Hong Kong’s accountancy sector needs to add talent
- City regulator concerned over work of medium and small firms, accusing them of malpractices that risk hurting city’s status as a financial centre

A free flow of information is one of the pillars of Hong Kong’s standing as a regional and global financial hub. But the information needs to be accurate, objective and trustworthy if it is to sustain investor and public confidence.
Financial reporting is a case in point. It is reassuring to hear from the city’s accounting watchdog that the work of the six big firms, benchmarked by more than 100 corporate audit clients each, is generally good – presumably less than perfect.

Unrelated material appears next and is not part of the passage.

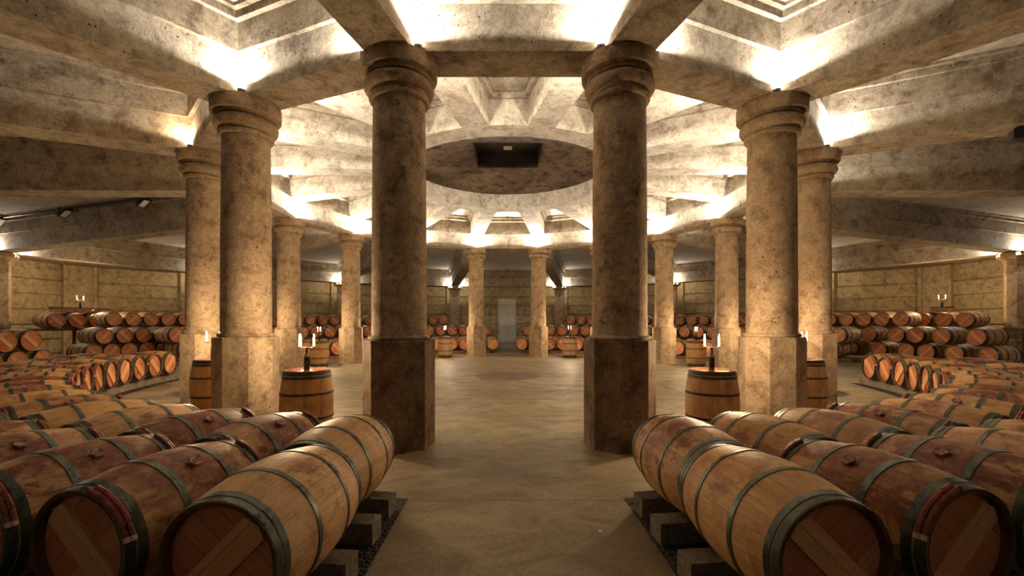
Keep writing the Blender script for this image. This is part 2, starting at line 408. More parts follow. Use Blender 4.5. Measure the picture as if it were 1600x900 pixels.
# central ring and sooted disc with hatch
b = MB(); b.lathe([(3.095, 5.82), (3.67, 5.82), (3.67, 6.75), (3.095, 6.75)], 96, 'Z', closed=True, smooth=True)
tag(b.build('ceiling_ring_beam', M['beam']), kind='structure')
b = MB(); b2 = MB(); N = 64; HQ = .95
circ = [pol(3.12, 2*pi*i/N+pi/4, 6.32) for i in range(N)]
def sq(a, q):
    c_, s_ = cos(a), sin(a); m_ = max(abs(c_), abs(s_)); return Vector((c_/m_*q, s_/m_*q, 6.56))
rings = []
for j in range(9):
    f = j/8; ring = []
    for i in range(N):
        a = 2*pi*i/N+pi/4; p = circ[i].lerp(sq(a, HQ), f)
        if 0 < j < 8: p.z += random.uniform(-.02, .02)
        ring.append(p)
    rings.append(ring)
b.add([p for r_ in rings for p in r_], [(j*N+i, j*N+(i+1) % N, (j+1)*N+(i+1) % N, (j+1)*N+i) for j in range(8) for i in range(N)], 0, True)
b.prism([pol(3.12, 2*pi*i/N+pi/4, 7.3) for i in range(N)], [pol(3.12, 2*pi*i/N+pi/4, 7.4) for i in range(N)])
tag(b.build('ceiling', M['soot']), kind='structure')
b = MB()   # shaft of the hatch
for (x0, x1, y0, y1) in ((-HQ-.03, -HQ, -HQ, HQ), (HQ, HQ+.03, -HQ, HQ), (-HQ, HQ, -HQ-.03, -HQ), (-HQ, HQ, HQ, HQ+.03)): b.box(x0, x1, y0, y1, 6.55, 7.0)
b.box(-HQ-.03, HQ+.03, -HQ-.03, HQ+.03, 7.0, 7.06)
hatch = b.build('ceiling_hatch', M['hatch']); tag(hatch, 'square black hatch opening in the middle of the dark round ceiling', 'hatch', kind='thing')
b = MB()
for i in range(6): b.box(-.13+i*.046, -.10+i*.046, .28, .54, 6.96, 6.99); b.box(-.13, .13, .28+i*.046, .31+i*.046, 6.955, 6.975)
b.build('vent_grid', M['steelgrid'], hatch)
# soffit between outer architrave and walls
b = MB(); inn = [pol(RP-.0, COLPHI[k], 4.42) for k in range(16)]; out = [pol(25.0, COLPHI[k], 4.42) for k in range(16)]
Z = Vector((0, 0, 1))
for k in range(16):
    j = (k+1) % 16; b.prism([inn[k], out[k], out[j], inn[j]], [p+Z*.3 for p in (inn[k], out[k], out[j], inn[j])])
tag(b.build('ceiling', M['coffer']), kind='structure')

# ------------------------------------------------------------------ columns
def lathe_mesh(prof, seg, mat, name, smooth=True, phase=0):
    b = MB(); b.lathe(prof, seg, 'Z', smooth=smooth, phase=phase); return b.mesh(name, mat)
PH = 1.375
pl = MB(); ap = .425; cr = ap/cos(pi/8)
pl.lathe([(0, 0), (cr, 0), (cr, PH-.012), (cr-.014, PH), (0, PH)], 8, 'Z', smooth=False, phase=pi/8)
me_plinth = pl.mesh('plinth', M['column'])
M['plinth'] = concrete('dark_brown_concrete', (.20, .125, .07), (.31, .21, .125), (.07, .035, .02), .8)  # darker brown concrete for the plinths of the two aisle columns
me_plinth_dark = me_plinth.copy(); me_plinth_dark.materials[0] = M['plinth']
torus = [(.375+.025*cos(a), PH+.028+.026*sin(a)) for a in [(-pi/2)+i*pi/6 for i in range(7)]]
me_shaft = lathe_mesh([(.34, PH-.02), (.375, PH)]+torus+[(.356, PH+.056), (.353, PH+.075), (.351, 2.3), (.345, 3.4), (.335, 4.45)], 56, M['column'], 'shaft')
ov = [(.385+.065*cos(a)*1.0, 4.635+.085*sin(a)) for a in [(-pi/2)+i*pi/10 for i in range(11)]]
cp = [(.33, 4.44), (.375, 4.45), (.385, 4.47), (.385, 4.50), (.36, 4.515), (.385, 4.55)]+ov+[(.42, 4.73), (.42, 4.775), (.485, 4.785), (.492, 4.80), (.492, 4.975), (.485, HCOL-.005), (.0, HCOL-.005)]
me_cap = lathe_mesh(cp, 56, M['column'], 'capital')
NMS = {0: ('beside the central aisle', 'nearest'), }
ORD = ['nearest', 'second', 'third', 'fourth', 'fifth', 'sixth', 'seventh', 'farthest']
for k in range(16):
    if k < 8: side_, i = 'right', k
    else: side_, i = 'left', 15-k
    o = empty('concrete_column', pol(RC, COLPHI[k]), COLPHI[k])
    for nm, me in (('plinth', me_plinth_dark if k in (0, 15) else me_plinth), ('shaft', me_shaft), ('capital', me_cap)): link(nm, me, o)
    extra = {0: 'at the aisle', 7: 'facing the door aisle at the back'}.get(i, 'counted along the column ring')
    tag(o, 'round concrete column on octagonal plinth, %s of the %s half of the ring' % (ORD[i], side_), 'column', 'round columns of the central ring', 'thing')

# outer pillars (octagonal)
pp = MB(); a8 = .36/cos(pi/8)
pp.lathe([(0, 0), (a8+.05, 0), (a8+.05, .9), (a8, .93), (a8, 4.0), ], 8, 'Z', smooth=False, phase=pi/8)
me_ps = pp.mesh('shaft', M['column'])
pp = MB(); pp.lathe([(a8-.01, 3.95), (a8+.03, 3.98), (a8+.03, 4.04), (a8+.13, 4.08), (a8+.20, 4.13), (a8+.22, 4.16), (a8+.22, 4.29), (0, 4.29)], 8, 'Z', smooth=False, phase=pi/8)
me_pc = pp.mesh('capital', M['column'])
for k in range(16):
    if k < 8: side_, i = 'right', k
    else: side_, i = 'left', 15-k
    o = empty('concrete_pillar', pol(RP, COLPHI[k]), COLPHI[k])
    link('shaft', me_ps, o); link('capital', me_pc, o)
    tag(o, 'octagonal concrete pillar near the outer wall, %s on the %s half' % (ORD[i], side_), 'pillar', 'outer wall pillars', 'thing')

# ------------------------------------------------------------------ uplights on the capitals
lb = MB(); lb.lathe([(0, 0), (.05, 0), (.055, .015), (.055, .05), (.045, .055)], 16, 'Z')
me_lh = lb.mesh('lamp_housing', M['lampbody'])
lb = MB(); lb.lathe([(.045, .053), (.035, .068), (0, .075)], 16, 'Z'); me_ll = lb.mesh('lamp_lens', M['lamp'])
E_IN, E_OUT, E_PIL = 225, 60, 38
def uplight(loc, energy, label, group, col=(1, .94, .83), rad=.045, dirv=None, spot=True):
    o = empty('uplight', loc); link('lamp_housing', me_lh, o); link('lamp_lens', me_ll, o)
    tag(o, label, 'lamp', group)
    ld = bpy.data.lights.new('uplight_bulb', 'SPOT' if spot else 'POINT'); ld.energy = energy
    if spot: ld.spot_size = radians(179.5); ld.spot_blend = .06
    ld.color = col; ld.shadow_soft_size = rad
    l = bpy.data.objects.new('uplight_bulb', ld); COL.objects.link(l); l.location = Vector(loc)+Vector((0, 0, .13))+(dirv or Vector((0, 0, 0)))
    if spot: l.rotation_euler = (pi, 0, 0)
    return o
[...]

That assessment from Janey Lai, head of inspection at the Accounting and Financial Reporting Council, suggests the regulator is not easily satisfied; nor should it be, given that the city’s reputation is at stake.
It certainly found reason for concern in the work of medium and small accounting firms, accusing them of malpractices that could imperil the city’s status as a financial centre.
These firms show a “disappointing” tendency to cut corners, failure to learn once deficiencies are found, and an “unacceptable” attitude that compromises audit quality. This could have a severe impact on public confidence in the quality of financial reporting.
It should be remembered that the 3,000-odd listed companies in Hong Kong include legacy stocks from the past at the bottom end of the market, which is where the problems are. It needs to be cleaned up.